## GIVEN EXERCISE
Among these lines, how many include "high"? Answer only with the number.

:: GIVEN DATA ::

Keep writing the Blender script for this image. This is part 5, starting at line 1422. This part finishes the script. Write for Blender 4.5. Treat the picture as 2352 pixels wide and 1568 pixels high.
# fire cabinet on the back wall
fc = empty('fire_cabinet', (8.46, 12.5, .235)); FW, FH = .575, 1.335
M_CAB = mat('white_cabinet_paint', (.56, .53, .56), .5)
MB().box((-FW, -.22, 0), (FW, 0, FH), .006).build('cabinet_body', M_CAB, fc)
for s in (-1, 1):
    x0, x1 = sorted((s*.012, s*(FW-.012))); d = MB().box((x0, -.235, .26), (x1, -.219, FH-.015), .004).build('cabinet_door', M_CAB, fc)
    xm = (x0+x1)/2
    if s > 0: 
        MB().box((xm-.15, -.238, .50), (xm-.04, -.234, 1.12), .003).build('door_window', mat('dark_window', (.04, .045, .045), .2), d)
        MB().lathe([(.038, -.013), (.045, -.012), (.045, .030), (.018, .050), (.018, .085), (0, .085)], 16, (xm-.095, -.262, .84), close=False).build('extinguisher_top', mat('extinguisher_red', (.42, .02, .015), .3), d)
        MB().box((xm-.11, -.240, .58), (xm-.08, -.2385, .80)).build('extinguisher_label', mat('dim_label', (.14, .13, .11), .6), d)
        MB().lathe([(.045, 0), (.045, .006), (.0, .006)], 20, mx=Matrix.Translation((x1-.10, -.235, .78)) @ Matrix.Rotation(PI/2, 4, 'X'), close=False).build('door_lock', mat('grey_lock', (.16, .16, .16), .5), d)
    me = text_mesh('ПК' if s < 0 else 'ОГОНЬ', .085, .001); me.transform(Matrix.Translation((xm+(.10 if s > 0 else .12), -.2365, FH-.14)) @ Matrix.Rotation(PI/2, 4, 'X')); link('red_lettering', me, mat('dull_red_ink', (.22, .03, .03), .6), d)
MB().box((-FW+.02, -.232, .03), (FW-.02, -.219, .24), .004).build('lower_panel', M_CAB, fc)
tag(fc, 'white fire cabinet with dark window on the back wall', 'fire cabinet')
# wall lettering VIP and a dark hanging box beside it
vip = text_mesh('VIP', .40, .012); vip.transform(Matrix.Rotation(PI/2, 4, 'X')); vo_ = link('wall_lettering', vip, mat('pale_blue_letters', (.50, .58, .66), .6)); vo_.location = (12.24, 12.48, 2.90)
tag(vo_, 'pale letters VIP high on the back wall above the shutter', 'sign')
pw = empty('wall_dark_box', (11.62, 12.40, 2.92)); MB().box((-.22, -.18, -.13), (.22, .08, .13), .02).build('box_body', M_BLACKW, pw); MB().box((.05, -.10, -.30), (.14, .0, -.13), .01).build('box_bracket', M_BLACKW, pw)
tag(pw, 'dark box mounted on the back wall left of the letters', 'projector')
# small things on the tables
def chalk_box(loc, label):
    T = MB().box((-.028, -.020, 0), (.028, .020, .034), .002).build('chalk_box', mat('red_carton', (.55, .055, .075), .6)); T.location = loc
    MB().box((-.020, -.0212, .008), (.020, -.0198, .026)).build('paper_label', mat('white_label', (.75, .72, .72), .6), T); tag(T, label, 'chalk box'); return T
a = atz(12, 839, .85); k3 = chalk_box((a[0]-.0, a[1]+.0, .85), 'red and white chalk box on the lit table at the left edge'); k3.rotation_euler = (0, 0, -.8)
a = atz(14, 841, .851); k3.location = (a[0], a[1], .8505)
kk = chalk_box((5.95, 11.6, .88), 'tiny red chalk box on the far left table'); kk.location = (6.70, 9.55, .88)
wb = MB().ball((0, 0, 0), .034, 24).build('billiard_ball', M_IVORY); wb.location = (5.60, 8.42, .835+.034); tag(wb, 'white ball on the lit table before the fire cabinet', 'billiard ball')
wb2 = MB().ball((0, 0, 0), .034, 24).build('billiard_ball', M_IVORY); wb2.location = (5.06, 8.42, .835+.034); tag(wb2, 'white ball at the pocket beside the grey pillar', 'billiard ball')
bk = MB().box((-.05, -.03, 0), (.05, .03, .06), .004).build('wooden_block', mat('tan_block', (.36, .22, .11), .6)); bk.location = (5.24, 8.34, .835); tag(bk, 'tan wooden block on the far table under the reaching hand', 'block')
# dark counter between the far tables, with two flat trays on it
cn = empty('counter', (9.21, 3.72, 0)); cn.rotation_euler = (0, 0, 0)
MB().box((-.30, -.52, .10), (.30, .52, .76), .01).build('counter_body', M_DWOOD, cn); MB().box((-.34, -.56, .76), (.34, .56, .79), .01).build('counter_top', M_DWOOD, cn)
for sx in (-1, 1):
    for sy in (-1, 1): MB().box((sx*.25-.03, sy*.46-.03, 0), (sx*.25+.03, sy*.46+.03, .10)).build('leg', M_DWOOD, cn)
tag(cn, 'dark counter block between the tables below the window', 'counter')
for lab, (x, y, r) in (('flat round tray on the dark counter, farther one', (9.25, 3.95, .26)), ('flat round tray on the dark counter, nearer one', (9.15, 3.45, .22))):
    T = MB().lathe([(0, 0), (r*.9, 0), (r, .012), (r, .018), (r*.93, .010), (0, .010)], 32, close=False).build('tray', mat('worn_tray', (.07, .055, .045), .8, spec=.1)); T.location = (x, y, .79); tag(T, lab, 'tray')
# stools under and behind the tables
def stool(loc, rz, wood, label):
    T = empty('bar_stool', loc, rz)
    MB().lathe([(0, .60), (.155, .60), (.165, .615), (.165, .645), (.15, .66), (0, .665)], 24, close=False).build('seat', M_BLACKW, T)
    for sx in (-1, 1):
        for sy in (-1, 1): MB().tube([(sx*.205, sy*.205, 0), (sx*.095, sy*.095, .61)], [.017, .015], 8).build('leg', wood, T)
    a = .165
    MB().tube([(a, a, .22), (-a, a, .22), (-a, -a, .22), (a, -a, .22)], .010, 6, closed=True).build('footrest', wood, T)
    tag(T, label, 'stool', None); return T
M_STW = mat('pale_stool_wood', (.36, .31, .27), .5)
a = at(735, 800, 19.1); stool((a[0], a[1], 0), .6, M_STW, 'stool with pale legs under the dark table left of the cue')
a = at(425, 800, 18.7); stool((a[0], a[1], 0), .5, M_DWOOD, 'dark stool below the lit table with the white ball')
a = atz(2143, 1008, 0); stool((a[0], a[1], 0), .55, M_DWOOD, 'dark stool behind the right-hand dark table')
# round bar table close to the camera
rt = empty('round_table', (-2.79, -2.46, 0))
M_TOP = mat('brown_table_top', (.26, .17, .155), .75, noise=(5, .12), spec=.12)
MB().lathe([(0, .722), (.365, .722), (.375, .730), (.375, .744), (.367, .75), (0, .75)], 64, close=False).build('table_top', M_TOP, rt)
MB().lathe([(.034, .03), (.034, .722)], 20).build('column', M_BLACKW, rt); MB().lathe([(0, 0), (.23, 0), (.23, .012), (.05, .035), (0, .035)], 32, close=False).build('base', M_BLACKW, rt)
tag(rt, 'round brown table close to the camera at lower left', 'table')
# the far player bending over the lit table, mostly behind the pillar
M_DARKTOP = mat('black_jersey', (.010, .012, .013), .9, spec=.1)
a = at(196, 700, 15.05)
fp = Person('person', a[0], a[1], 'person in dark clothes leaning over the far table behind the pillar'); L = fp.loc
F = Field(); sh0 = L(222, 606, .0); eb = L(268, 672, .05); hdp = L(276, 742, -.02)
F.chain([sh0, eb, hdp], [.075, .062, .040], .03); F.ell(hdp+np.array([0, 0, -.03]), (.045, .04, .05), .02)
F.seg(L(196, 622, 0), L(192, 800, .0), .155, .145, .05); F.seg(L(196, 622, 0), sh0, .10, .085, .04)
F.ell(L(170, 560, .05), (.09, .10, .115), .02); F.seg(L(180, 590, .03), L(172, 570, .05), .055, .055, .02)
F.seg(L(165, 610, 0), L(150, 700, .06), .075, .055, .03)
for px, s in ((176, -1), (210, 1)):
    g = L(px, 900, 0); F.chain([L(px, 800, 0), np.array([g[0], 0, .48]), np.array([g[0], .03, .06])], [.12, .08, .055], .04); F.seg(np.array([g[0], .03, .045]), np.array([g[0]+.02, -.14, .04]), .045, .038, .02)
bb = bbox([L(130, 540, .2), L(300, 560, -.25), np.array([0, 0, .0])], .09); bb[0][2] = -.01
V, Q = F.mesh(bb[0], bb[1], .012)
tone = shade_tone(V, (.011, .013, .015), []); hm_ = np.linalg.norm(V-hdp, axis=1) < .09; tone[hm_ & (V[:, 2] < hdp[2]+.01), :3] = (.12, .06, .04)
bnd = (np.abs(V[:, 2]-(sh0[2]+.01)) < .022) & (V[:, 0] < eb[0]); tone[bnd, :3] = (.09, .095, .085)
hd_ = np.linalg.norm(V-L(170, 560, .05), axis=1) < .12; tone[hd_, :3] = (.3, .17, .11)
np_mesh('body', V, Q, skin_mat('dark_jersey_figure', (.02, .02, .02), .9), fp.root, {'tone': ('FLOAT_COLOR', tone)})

:::

## RESULT OF THIS EXERCISE
2